Records for this task:
-- Start --
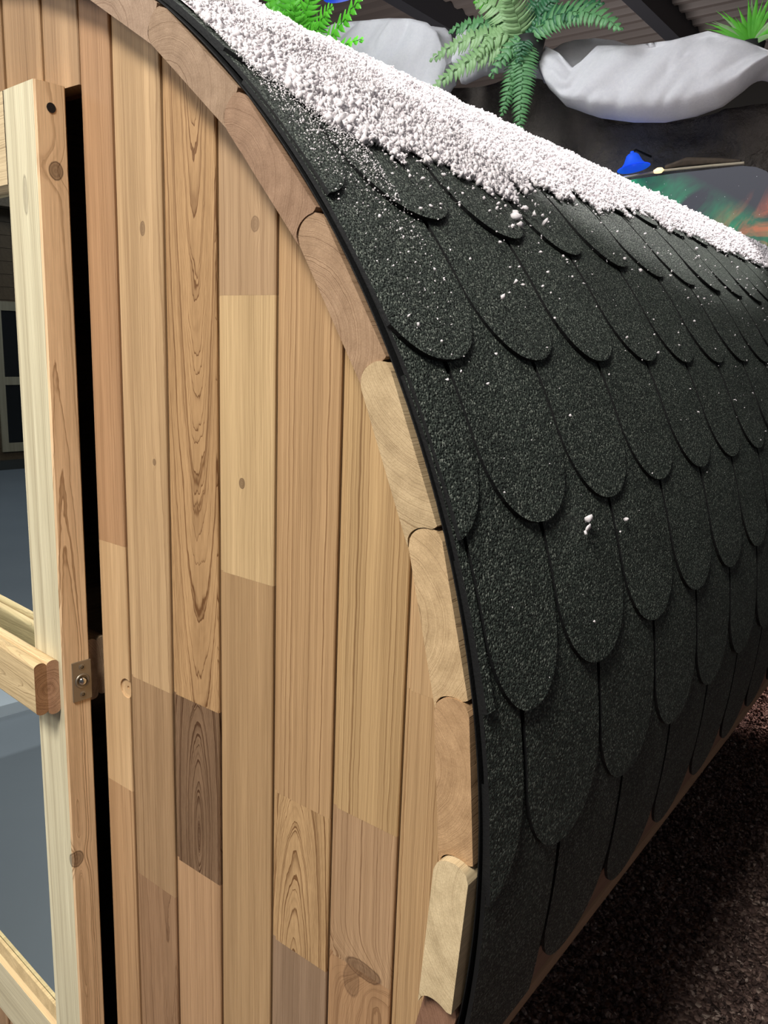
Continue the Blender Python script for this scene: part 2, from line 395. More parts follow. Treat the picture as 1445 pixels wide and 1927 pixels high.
-- End --
-- Start --
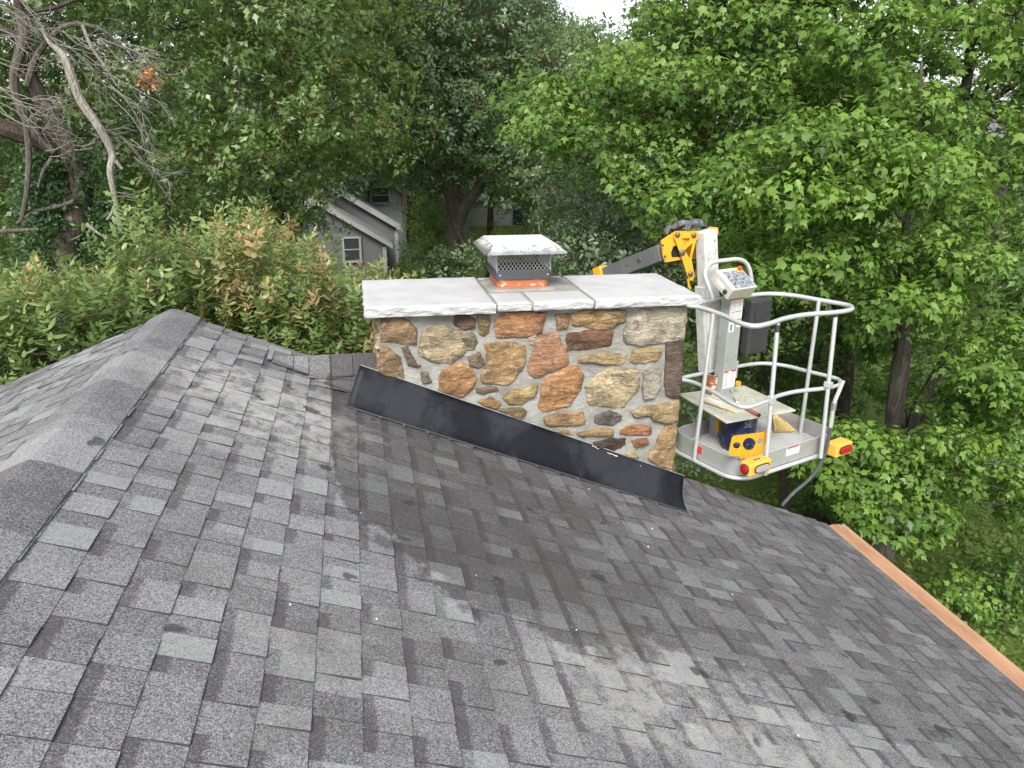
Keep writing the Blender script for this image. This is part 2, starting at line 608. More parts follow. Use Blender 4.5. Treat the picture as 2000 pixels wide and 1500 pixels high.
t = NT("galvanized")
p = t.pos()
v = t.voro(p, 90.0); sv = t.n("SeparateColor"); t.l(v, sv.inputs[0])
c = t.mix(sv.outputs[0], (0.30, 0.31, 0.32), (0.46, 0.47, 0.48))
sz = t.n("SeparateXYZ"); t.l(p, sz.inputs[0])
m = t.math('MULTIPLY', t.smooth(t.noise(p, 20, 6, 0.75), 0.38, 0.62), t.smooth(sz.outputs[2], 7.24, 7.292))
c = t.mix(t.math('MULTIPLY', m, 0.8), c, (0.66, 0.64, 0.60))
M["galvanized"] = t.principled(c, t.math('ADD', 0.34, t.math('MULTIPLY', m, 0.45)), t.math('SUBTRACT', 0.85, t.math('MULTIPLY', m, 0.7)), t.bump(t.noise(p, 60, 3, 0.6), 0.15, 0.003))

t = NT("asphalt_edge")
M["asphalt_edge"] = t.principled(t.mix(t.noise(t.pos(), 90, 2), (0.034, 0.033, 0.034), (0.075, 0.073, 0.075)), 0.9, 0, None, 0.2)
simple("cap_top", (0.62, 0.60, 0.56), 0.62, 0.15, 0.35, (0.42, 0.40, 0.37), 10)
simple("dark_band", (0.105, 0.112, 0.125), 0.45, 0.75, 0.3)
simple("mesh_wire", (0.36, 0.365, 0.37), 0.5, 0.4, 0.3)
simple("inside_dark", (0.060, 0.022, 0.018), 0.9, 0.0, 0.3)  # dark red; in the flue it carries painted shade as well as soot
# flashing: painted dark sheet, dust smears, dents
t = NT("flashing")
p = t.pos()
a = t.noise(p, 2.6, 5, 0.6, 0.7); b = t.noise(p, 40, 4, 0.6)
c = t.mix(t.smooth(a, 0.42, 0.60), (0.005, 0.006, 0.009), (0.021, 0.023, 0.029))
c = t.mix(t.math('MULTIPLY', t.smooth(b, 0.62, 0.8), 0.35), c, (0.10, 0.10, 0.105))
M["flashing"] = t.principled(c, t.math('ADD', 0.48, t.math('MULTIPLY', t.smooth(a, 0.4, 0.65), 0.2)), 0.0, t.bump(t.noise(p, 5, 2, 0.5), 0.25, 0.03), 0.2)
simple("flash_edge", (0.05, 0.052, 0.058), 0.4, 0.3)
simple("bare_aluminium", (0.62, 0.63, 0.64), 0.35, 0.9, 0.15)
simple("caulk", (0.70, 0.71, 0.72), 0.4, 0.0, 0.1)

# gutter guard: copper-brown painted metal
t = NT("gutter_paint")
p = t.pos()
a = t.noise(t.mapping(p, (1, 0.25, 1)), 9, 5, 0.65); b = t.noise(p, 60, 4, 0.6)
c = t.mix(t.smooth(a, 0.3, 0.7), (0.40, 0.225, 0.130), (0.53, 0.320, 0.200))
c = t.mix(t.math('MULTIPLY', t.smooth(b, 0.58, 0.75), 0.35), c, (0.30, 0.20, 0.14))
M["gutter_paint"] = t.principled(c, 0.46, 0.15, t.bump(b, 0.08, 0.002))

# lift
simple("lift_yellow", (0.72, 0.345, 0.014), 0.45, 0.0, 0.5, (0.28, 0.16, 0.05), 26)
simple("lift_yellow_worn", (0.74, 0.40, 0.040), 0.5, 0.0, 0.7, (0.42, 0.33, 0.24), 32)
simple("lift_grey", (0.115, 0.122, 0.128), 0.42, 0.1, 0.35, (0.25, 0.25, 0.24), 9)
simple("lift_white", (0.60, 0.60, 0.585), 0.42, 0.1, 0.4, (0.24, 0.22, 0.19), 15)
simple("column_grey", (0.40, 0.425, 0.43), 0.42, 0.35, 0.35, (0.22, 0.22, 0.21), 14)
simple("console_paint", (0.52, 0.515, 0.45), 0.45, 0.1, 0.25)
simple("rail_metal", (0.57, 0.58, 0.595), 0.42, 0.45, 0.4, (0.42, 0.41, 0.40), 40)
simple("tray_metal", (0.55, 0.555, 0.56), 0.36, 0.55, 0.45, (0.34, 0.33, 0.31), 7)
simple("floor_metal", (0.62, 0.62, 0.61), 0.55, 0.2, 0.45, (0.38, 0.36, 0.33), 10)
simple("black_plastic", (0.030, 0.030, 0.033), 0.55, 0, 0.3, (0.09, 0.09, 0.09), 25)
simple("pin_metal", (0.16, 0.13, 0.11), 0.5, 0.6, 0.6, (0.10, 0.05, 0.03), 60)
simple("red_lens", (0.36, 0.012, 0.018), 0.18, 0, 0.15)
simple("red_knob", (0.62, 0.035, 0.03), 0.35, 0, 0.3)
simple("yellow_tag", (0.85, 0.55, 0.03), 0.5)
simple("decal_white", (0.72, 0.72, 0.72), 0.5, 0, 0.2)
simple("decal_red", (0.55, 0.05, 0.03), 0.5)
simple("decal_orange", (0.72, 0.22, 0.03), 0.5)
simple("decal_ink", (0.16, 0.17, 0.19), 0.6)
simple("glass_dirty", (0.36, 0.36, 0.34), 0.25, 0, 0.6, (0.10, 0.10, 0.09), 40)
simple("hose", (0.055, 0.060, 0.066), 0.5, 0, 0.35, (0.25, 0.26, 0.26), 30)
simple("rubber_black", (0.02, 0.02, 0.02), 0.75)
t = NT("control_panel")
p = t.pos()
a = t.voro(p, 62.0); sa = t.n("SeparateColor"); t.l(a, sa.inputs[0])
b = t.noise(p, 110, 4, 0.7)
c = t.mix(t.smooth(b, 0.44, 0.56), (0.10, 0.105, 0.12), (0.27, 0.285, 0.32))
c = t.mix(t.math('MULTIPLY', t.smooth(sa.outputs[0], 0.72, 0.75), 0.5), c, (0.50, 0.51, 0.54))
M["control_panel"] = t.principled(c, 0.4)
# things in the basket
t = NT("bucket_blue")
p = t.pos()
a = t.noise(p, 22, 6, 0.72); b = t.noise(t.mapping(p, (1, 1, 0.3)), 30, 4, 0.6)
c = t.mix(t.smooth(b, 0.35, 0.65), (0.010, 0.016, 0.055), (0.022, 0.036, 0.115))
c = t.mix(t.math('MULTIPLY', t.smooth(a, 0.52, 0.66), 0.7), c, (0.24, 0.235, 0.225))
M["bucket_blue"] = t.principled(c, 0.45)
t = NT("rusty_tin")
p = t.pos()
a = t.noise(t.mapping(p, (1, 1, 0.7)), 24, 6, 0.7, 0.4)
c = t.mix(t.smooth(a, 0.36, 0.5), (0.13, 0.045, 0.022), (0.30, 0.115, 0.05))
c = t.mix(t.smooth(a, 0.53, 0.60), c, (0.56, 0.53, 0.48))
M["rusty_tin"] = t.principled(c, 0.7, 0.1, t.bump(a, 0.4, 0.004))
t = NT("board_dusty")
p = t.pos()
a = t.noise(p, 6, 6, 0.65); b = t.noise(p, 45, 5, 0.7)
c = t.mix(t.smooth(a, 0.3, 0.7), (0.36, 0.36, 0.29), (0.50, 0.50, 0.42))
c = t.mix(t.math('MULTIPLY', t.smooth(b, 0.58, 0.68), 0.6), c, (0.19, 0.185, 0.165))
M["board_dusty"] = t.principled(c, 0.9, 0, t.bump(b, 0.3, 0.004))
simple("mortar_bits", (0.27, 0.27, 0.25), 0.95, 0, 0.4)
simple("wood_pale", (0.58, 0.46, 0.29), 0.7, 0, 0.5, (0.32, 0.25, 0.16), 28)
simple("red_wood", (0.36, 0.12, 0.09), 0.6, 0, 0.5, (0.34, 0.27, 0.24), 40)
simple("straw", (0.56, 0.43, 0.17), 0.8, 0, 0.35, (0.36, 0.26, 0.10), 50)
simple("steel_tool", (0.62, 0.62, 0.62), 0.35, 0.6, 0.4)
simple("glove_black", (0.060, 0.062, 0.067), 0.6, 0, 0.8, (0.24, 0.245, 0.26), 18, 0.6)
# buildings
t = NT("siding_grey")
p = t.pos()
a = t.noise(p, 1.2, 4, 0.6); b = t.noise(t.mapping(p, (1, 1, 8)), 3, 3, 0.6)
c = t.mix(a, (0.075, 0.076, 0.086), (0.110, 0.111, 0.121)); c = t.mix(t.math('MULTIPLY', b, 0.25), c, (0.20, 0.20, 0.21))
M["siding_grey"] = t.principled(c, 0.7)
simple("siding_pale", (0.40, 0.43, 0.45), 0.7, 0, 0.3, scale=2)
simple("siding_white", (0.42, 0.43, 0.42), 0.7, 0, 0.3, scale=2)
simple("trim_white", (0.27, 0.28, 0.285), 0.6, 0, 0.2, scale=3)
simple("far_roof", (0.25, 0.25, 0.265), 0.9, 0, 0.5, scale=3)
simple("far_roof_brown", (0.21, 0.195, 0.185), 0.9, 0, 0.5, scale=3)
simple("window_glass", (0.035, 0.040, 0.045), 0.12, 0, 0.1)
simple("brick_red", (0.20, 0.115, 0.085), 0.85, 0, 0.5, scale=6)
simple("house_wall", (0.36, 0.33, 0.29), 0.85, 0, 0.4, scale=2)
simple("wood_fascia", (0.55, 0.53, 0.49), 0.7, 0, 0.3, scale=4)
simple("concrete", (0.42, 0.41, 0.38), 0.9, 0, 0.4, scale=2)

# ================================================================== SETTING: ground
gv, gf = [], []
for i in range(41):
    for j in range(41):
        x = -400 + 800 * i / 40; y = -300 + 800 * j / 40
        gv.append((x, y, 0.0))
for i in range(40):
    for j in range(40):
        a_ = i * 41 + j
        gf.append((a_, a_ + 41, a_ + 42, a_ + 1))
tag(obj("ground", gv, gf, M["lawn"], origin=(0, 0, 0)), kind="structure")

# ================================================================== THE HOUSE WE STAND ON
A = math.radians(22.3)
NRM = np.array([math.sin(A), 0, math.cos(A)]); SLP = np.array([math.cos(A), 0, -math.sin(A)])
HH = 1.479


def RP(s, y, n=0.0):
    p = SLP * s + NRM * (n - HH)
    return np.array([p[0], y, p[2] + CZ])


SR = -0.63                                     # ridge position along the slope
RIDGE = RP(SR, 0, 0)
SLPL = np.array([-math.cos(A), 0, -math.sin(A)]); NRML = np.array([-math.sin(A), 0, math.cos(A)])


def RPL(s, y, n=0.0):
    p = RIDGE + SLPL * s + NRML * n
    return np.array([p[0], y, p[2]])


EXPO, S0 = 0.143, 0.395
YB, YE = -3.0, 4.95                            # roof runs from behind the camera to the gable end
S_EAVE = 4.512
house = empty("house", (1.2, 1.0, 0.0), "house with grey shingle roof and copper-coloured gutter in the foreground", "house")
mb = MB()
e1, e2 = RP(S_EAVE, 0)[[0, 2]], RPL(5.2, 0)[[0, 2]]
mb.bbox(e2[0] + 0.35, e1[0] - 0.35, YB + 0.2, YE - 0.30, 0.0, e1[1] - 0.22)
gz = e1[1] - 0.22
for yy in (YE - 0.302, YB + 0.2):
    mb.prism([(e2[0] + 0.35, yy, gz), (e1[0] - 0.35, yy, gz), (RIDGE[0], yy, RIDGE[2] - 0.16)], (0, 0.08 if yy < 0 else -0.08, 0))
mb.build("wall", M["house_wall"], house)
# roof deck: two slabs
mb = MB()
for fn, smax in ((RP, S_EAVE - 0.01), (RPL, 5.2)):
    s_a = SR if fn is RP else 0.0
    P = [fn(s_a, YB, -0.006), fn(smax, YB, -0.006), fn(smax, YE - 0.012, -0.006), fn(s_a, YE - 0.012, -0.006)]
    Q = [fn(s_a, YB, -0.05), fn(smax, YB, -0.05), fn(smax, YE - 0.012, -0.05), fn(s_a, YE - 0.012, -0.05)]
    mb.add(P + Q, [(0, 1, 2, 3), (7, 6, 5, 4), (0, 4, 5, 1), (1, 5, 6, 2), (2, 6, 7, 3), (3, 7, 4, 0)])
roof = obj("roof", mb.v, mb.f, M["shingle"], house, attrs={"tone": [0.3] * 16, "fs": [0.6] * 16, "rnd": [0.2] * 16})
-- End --
Required work:
Copy out precisely the lines from the line with "Keep writing the" to the line with "0.6), 0.15, 0.003))" in the material above, including those two lines and omitting all the rest.

Exercise result:
Keep writing the Blender script for this image. This is part 2, starting at line 608. More parts follow. Use Blender 4.5. Treat the picture as 2000 pixels wide and 1500 pixels high.
t = NT("galvanized")
p = t.pos()
v = t.voro(p, 90.0); sv = t.n("SeparateColor"); t.l(v, sv.inputs[0])
c = t.mix(sv.outputs[0], (0.30, 0.31, 0.32), (0.46, 0.47, 0.48))
sz = t.n("SeparateXYZ"); t.l(p, sz.inputs[0])
m = t.math('MULTIPLY', t.smooth(t.noise(p, 20, 6, 0.75), 0.38, 0.62), t.smooth(sz.outputs[2], 7.24, 7.292))
c = t.mix(t.math('MULTIPLY', m, 0.8), c, (0.66, 0.64, 0.60))
M["galvanized"] = t.principled(c, t.math('ADD', 0.34, t.math('MULTIPLY', m, 0.45)), t.math('SUBTRACT', 0.85, t.math('MULTIPLY', m, 0.7)), t.bump(t.noise(p, 60, 3, 0.6), 0.15, 0.003))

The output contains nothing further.